Our paper ‘Soundscapes of the Past: Historical Imaginings’ has been accepted at the International Computer Music Conference 2022 (ICMC ‘Standing Wave’). The conference will take place at the University of Limerick in Limerick, Ireland, between 3 and 9 July 2022.
The abstract of our paper is below:
Histories are primarily documented in visual or written form. Our ‘Sonic Palimpsest’ project seeks to subvert this occularcentric focus, exploring the potential of sonic perspectives, to unlock alternative understandings of our past.
Chatham dockyard, our case study site, was founded in 1547 and closed as a working yard in 1984. During the 400-plus years of its operation, tens of thousands of people were employed (or forced to work) in building construction and in launching more than 500 warships and repairing thousands of others. Countless stories have been collected throughout this period, some through diaries (the 17th C. diary of Samuel Pepys is a notable example) others found in oral history archives, books and papers.
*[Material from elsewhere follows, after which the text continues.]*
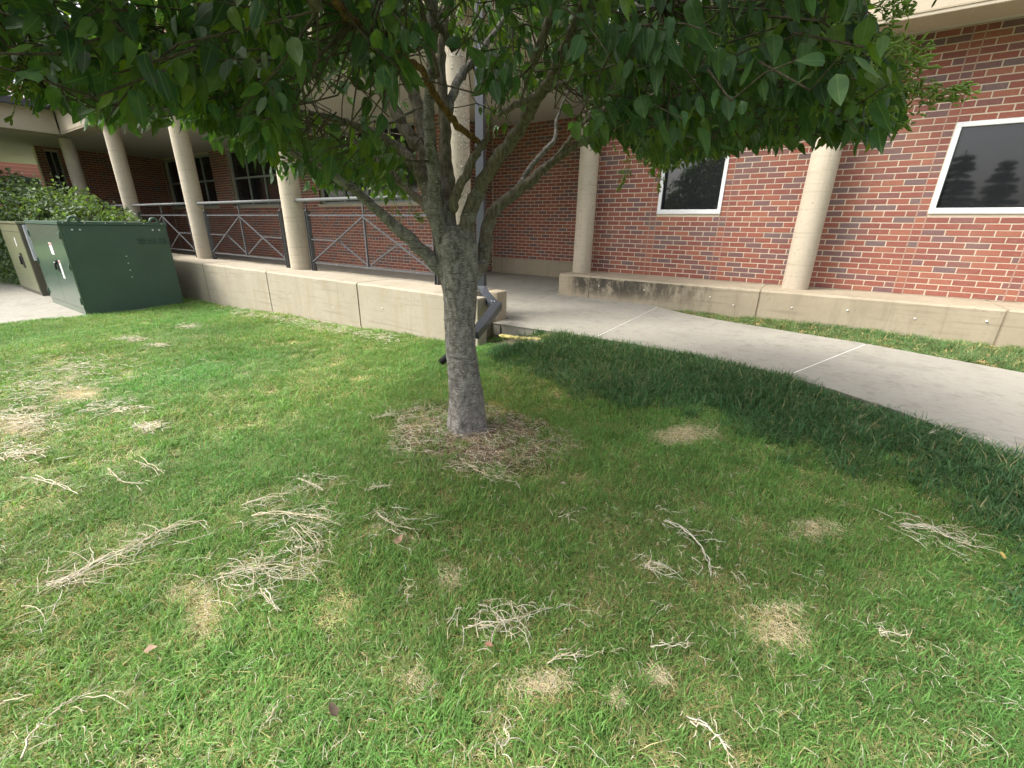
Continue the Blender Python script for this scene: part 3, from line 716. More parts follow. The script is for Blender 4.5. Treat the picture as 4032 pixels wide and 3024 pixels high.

Our team has explored these sources and conducted new oral history interviews, applying anthropophonic perspectives to see if we can unpack new insight through sound.
Our research has demonstrated the rich potential of musical and sound-based knowledge frameworks to inform human, embodied and affective understandings of history which foreground people and place across time. This paper gives an overview of some of the salient sounding histories uncovered, focusing on three selected areas: the life of convicts in the dockyard, Samuel Pepys’ diary, and our own interviews with former workers of the yard.